COLLEGE PARK — Giles Jackson had scored a touchdown before, back in September. But that one didn’t feel right.

Jackson ran the wrong route then, and though he caught the pass anyway — in the fourth quarter of a 52-0 blowout of Rutgers — the score was somewhat meaningless.

On Saturday, Jackson scored his second touchdown of the season in a 38-7 win over Maryland. This time, he did everything right.

He fielded the opening kickoff, darting around defenders, sprinting down the sideline and coasting into the end zone. His teammates egged him on along the sideline, pointing and saying, “He about to take it to the crib,” according to junior wide receiver Nico Collins.

“I saw a little crease on the inside,” Jackson said. “Then, I thought I was getting close, I tried to go back out, then (redshirt junior linebacker Devin Gil) made the huge block and I cut back inside and just started running. As soon as he made that block, (I knew I was gonna score), cause I wasn’t letting the kicker tackle me. I would’ve been sick.”

Michigan has historically struggled on the road, even against lackluster opposition, even when the stadium is half-empty and full of its own fans. There’s only so much you can do to prepare, but after the early-season debacle at Wisconsin, the Wolverines have especially emphasized one thing: starting fast.

And nothing says a team that came ready to play like putting up seven points before a single second ran off the game clock.

“That was a big emphasis coming into this game on the road,” said senior quarterback Shea Patterson. “… Kickoff kinda set the tone for the game.”

Though Michigan went up 14-0 after two offensive drives, it nearly fell victim to its other constant road woe: fading down the stretch and letting the other team back in. The Wolverines went three-and-out on their next two drives as the Terrapins found the red zone each time — and could have made it a close game if not for an interception and a missed field goal.

But just as it seemed the Wolverines were about to have their third consecutive drive without a first down, special teams came through again.
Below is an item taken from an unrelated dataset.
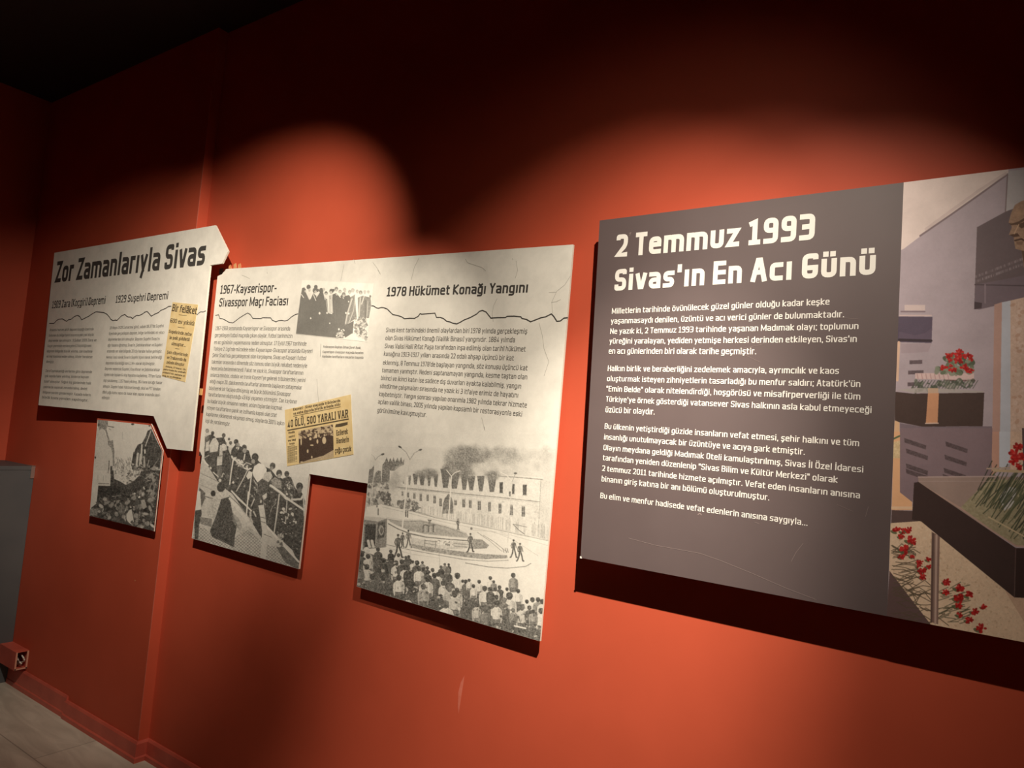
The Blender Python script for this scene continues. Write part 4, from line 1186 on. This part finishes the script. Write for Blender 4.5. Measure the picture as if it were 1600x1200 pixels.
# marks on the wall paint
W0, WJ = Plane(0.0), Plane(-J)
k = Ink(W0, .0004)
k.poly([(726, 1055), (722, 1080), (719, 1100), (716.5, 1116), (715.5, 1105), (716, 1082), (720, 1066)])
k.build('scuff_mark', noise_mix(new_mat('scuffed_paint', (.6, .15, .1), .6), 30, (.60, .14, .085), (.66, .18, .12)), wall_back)
k = Ink(WJ, .0004)
k.poly([(210, 906), (212, 906), (212.3, 908), (210.3, 908.3)])
k.build('nail_hole', new_mat('filler', (.62, .25, .12), .7), wall_back)
kw = bpy.data.objects.new('worn_corner', mesh_obj('tmp', *box_vf(XJ - .0035, XJ + .0006, -J - .0006, -J + .0012, .09, ZC - .3), noise_mix(new_mat('worn_corner_paint', (.6, .15, .1), .6), 20, (.56, .12, .07), (.62, .17, .11))).data)
bpy.data.objects.remove(bpy.data.objects['tmp']); C.objects.link(kw); kw.parent = wall_back

# ------------------------------------------------------------------ low grey cabinet in the corner and the cut cable duct
cab = thing('corner_cabinet', 'low dark grey cabinet standing in the left corner of the red wall', 'cabinet')
CX = -4.285
box('body', XL + .002, CX, -.62, -J - .0005, 0.0, 1.118, M_GREY, cab, .002)
box('top_panel', XL + .002, CX + .003, -.623, -J - .0005, 1.118, 1.14, M_GREY, cab, .002)
cv, cf = box_vf(CX + .003, CX + .006, -J - .020, -J - .0015, 1.075, 1.141)
cv2, cf2 = box_vf(CX - .05, CX + .006, -J - .020, -J - .0015, 1.140, 1.143)
mesh_obj('corner_guard', cv + cv2, cf + [tuple(i + 8 for i in q) for q in cf2], M_METAL, cab)['label'] = 'pale metal corner guard'

duct = thing('cable_duct', 'short red cable duct stub with open end showing wires low on the wall', 'cable duct')
DX0, DX1, DY0, DY1, DZ0, DZ1 = CX + .001, -4.085, -J - .060, -J - .0005, .118, .209
t_ = .003
V, F = [], []
for bb in ((DX0, DX1, DY0, DY0 + t_, DZ0, DZ1), (DX0, DX1, DY1 - t_, DY1, DZ0, DZ1), (DX0, DX1, DY0 + t_, DY1 - t_, DZ1 - t_, DZ1), (DX0, DX1, DY0 + t_, DY1 - t_, DZ0, DZ0 + t_)):
    v, f = box_vf(*bb)
    F += [tuple(i + len(V) for i in q) for q in f]
    V += v
mesh_obj('casing', V, F, M_SKIRT, duct)
v, f = box_vf(DX0 + .09, DX0 + .094, DY0 + t_, DY1 - t_, DZ0 + t_, DZ1 - t_)
mesh_obj('inner_shade_sheet', v, f, M_BLACK, duct)  # black sheet across the duct, its colour standing in for the shade inside
V, F = [], []
for a in (DY0 + .0005, DY1 - .008):
    v, f = box_vf(DX1 - .004, DX1 + .001, a, a + .0075, DZ0 + .001, DZ1 - .001)
    F += [tuple(i + len(V) for i in q) for q in f]
    V += v
v, f = box_vf(DX1 - .004, DX1 + .001, DY0 + .001, DY1 - .001, DZ0 + .0005, DZ0 + .007)
F += [tuple(i + len(V) for i in q) for q in f]; V += v
mesh_obj('broken_rim', V, F, M_PALE, duct)
def tube(name, pts, r, mat, parent):
    P = [Vector(p) for p in pts]
    V, F = [], []
    for i, p in enumerate(P):
        d = (P[min(i + 1, len(P) - 1)] - P[max(i - 1, 0)]).normalized()
        a = d.orthogonal().normalized()
        b_ = d.cross(a)
        for q in range(8):
            t = q * math.tau / 8
            V.append(p + a * math.cos(t) * r + b_ * math.sin(t) * r)
    for i in range(len(P) - 1):
        for q in range(8):
            F.append((i * 8 + q, i * 8 + (q + 1) % 8, i * 8 + 8 + (q + 1) % 8, i * 8 + 8 + q))
    F += [tuple(range(8))[::-1], tuple(len(V) - 8 + q for q in range(8))]
    return mesh_obj(name, V, F, mat, parent, True)
ym = (DY0 + DY1) / 2
for dy, zz, mt in ((-.013, .006, M_METAL), (.0, -.016, M_WIRE), (.012, .004, M_WIRE)):
    pts = []
    for q in range(14):
        t = q / 13
        pts.append((DX1 - .075 + .07 * math.sin(t * math.pi) ** .8, ym + dy + .004 * math.sin(t * 5), DZ0 + .015 + (DZ1 - DZ0 - .03) * (t if zz > 0 else .45 * t)))
    tube('wire', pts, .0035, mt, duct)

# ------------------------------------------------------------------ boards on the wall
P_L, P_M, P_R, P_RUB = Plane(.0120, .0309), Plane(-.030), Plane(-.060), Plane(-.073)
def standoffs(plane, pxs, thick, wall_y, parent):
    """spacer blocks between a board's back and the wall"""
    for px in pxs:
        q = plane.at(px)
        yb = q[1] + thick + .0012
        if wall_y - yb > .002:
            box('spacer_block', q[0] - .02, q[0] + .02, yb, wall_y - .0003, q[2] - .02, q[2] + .02, M_EDGE, parent)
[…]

Facing fourth-and-1 from its own 27, Michigan brought out the punt team — but instead of snapping the ball to redshirt junior punter Will Hart, the Wolverines instead gave it to redshirt freshman Michael Barrett, who pushed for the first down, then dragged his tacklers 13 more yards.

On the next play, Patterson completed a 51-yard bomb to Collins to set up first-and-goal, a situation that easily led to another touchdown.

“It was fourth-and-1,” Collins said. “So it was kind of like a, ‘Hopefully they fake it,’ and they did. When we all came back on the field, Shea trusted us and the playcall and took a shot and I came down with it.”

The fake punt was a call Michigan coach Jim Harbaugh has been perfecting for weeks. A good trick play requires three things: versatile players, the right game situation and an element of surprise.

Barrett, an athletic high school quarterback turned linebacker turned special teams fiend, was the perfect man for the job, and he’d already converted a fake punt this season against Army. Harbaugh wanted to run the play on a fourth-and-short in his own territory — check. And of course, no one expects a fake punt from a team up two scores in the second quarter.

“We thought we could get it,” Harbaugh said. “ … We took advantage of the work that we put in and I thought it was a good time to call it and it helped us win this game. The look and the element of surprise, and the way we practiced it made us confident that we’d execute.”

The play injected a dose of confidence into a team that seemed to be caught snoozing. The Wolverines scored a touchdown three plays later. The Terrapins never threatened again.

Bad road team or not, Michigan was clearly the better team, and it likely would’ve won the game no matter what. But with two early special teams plays, the Wolverines left no doubt who owned Maryland Stadium. Without them, an easy win would’ve looked a lot less dominant.

“We needed that, that fake punt,” said senior linebacker Josh Uche. “We needed that pretty badly. That kinda killed their momentum.”